──────── Given entries ────────

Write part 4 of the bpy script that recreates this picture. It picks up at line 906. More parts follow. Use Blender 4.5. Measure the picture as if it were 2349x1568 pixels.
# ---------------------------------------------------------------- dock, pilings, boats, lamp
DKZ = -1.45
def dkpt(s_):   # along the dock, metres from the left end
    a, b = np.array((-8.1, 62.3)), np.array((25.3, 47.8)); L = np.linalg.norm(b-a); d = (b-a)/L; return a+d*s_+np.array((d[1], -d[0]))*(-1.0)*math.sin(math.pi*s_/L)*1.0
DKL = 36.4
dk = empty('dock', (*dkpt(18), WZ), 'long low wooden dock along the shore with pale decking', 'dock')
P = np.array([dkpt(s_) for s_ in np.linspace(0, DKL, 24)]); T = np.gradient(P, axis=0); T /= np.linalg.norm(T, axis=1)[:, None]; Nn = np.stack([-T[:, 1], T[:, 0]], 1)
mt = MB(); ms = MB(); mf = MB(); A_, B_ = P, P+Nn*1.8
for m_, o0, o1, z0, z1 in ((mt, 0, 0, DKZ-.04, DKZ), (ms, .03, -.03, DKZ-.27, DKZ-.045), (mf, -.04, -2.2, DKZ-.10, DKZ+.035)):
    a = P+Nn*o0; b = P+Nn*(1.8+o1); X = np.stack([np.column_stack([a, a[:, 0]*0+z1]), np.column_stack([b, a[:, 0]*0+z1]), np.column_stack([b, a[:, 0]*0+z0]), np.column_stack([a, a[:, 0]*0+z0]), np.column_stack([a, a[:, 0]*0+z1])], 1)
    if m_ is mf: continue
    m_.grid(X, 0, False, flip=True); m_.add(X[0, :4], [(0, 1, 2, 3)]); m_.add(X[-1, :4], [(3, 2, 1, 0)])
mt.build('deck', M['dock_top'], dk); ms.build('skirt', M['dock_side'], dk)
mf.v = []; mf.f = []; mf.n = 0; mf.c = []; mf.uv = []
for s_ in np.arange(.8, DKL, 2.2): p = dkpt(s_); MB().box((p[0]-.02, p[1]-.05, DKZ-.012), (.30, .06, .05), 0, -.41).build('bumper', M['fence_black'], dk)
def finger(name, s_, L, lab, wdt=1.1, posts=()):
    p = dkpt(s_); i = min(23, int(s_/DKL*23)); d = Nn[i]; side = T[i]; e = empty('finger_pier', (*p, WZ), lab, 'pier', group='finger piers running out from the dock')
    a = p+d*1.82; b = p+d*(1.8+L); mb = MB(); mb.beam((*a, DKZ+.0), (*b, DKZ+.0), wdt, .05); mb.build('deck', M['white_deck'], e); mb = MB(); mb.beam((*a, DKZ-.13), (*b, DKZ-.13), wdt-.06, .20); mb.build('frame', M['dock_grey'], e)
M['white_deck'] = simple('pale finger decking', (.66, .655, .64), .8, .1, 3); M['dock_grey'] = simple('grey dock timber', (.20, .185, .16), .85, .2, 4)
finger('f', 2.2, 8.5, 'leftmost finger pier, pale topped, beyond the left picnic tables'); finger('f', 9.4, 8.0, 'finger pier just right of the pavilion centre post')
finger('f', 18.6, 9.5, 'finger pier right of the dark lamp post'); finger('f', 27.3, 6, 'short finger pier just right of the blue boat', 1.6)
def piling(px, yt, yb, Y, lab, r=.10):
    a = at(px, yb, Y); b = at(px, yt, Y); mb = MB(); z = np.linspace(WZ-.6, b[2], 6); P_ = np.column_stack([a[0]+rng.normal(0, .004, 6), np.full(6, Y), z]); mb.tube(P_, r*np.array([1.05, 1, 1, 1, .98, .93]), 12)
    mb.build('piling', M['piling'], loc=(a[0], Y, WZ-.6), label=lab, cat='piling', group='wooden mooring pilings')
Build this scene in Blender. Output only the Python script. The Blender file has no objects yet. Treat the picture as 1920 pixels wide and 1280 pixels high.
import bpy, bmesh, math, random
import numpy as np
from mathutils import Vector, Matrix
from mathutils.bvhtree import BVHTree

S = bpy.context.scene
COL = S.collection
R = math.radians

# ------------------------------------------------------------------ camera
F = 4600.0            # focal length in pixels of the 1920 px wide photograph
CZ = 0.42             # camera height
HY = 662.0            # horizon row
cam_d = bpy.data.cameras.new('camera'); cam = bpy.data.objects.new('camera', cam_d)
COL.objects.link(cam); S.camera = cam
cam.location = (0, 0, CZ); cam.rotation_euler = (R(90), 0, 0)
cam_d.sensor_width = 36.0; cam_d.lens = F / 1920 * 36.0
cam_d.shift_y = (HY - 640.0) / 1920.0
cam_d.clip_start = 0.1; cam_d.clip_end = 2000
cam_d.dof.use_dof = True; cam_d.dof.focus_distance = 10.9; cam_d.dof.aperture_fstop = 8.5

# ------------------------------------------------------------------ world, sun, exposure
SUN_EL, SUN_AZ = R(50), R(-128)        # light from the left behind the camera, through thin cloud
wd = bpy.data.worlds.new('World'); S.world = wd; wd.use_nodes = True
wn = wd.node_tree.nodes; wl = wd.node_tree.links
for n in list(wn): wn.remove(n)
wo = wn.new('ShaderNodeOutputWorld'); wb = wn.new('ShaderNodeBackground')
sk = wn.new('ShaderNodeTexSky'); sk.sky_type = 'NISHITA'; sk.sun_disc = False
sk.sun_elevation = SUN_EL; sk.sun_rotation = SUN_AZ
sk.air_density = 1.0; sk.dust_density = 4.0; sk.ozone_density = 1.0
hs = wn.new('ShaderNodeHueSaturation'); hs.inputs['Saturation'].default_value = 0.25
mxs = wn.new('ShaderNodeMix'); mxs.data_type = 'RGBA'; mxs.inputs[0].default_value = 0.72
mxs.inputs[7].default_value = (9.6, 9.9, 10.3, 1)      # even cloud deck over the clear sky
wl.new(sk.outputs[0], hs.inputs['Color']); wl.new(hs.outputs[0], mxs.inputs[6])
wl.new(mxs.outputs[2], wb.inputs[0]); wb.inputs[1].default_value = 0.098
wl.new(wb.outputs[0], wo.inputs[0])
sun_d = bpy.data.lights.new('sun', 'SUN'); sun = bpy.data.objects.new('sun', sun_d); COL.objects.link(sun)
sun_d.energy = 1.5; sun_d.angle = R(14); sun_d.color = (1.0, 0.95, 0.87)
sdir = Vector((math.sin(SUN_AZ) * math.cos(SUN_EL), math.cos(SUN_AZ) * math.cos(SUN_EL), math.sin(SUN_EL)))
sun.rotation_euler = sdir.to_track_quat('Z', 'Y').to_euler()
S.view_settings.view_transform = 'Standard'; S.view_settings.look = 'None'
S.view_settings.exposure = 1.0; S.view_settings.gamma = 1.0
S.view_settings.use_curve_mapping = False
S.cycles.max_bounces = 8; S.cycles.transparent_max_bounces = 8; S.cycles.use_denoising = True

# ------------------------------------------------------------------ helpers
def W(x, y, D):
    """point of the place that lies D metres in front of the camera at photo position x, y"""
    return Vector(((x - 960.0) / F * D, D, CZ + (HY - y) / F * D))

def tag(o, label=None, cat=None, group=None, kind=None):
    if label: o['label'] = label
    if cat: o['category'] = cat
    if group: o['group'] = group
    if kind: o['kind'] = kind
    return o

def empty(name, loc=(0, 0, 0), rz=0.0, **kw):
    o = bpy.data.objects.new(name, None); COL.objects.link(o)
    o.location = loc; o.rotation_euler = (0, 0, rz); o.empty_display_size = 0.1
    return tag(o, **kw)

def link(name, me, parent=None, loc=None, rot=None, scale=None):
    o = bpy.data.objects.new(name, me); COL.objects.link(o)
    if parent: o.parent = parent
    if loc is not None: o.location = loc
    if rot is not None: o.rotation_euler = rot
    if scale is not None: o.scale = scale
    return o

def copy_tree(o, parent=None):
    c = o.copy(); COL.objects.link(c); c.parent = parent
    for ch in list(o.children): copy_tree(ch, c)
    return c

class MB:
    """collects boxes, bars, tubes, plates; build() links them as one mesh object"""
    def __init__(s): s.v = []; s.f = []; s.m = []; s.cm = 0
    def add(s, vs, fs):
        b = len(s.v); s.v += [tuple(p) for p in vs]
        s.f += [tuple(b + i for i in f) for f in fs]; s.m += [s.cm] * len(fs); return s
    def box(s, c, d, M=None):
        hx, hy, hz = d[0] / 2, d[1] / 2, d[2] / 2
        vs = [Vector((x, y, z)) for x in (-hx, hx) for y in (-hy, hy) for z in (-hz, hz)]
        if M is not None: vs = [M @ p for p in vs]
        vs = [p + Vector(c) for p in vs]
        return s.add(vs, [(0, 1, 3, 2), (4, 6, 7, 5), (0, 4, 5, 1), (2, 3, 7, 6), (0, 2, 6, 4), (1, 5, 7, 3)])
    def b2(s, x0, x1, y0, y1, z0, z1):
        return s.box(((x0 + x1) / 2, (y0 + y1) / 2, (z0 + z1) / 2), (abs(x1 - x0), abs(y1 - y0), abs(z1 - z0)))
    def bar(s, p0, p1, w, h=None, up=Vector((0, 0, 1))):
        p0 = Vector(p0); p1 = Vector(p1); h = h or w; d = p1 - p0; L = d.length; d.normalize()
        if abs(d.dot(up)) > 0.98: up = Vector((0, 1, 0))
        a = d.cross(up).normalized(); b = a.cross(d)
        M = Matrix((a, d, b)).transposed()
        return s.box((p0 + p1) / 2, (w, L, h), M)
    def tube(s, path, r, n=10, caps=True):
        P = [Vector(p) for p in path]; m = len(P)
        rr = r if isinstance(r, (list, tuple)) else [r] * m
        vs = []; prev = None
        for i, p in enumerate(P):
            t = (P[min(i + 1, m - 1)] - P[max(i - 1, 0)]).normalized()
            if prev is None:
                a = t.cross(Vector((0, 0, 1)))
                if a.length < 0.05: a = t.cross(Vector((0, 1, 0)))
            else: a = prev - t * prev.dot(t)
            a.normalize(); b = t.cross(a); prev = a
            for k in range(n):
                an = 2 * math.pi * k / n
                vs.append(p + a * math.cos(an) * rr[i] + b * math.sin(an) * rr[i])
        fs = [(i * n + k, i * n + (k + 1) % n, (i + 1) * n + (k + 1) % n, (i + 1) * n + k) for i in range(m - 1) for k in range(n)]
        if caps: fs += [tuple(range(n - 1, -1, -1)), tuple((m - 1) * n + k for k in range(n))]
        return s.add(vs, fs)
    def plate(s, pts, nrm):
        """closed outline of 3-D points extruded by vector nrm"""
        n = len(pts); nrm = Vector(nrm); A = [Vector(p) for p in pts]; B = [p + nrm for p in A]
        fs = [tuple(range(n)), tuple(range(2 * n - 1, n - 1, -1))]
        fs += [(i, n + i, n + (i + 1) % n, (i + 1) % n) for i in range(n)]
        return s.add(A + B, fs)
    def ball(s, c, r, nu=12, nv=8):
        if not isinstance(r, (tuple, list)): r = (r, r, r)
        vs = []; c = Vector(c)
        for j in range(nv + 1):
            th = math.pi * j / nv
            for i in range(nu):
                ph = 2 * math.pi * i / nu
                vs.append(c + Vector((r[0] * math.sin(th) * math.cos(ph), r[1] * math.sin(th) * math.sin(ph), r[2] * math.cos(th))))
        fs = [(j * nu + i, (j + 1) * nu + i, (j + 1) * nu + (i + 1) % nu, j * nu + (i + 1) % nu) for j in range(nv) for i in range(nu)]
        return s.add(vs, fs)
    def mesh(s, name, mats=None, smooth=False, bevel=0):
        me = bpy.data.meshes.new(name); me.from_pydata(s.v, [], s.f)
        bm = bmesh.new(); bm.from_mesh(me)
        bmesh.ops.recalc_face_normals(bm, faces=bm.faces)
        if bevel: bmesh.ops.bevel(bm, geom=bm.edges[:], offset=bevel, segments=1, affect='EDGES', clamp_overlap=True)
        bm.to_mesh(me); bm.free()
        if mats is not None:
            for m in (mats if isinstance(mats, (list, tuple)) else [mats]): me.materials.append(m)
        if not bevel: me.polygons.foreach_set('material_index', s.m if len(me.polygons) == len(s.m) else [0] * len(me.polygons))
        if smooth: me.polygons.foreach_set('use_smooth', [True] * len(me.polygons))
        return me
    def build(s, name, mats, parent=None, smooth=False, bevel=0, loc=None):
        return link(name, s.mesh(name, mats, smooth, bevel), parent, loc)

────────

## To do
Repeat word for word the stretch of lines from the one with "Build this scene" down to the one with "R = math.radians", both included.

## Output of the task
Build this scene in Blender. Output only the Python script. The Blender file has no objects yet. Treat the picture as 1920 pixels wide and 1280 pixels high.
import bpy, bmesh, math, random
import numpy as np
from mathutils import Vector, Matrix
from mathutils.bvhtree import BVHTree

S = bpy.context.scene
COL = S.collection
R = math.radians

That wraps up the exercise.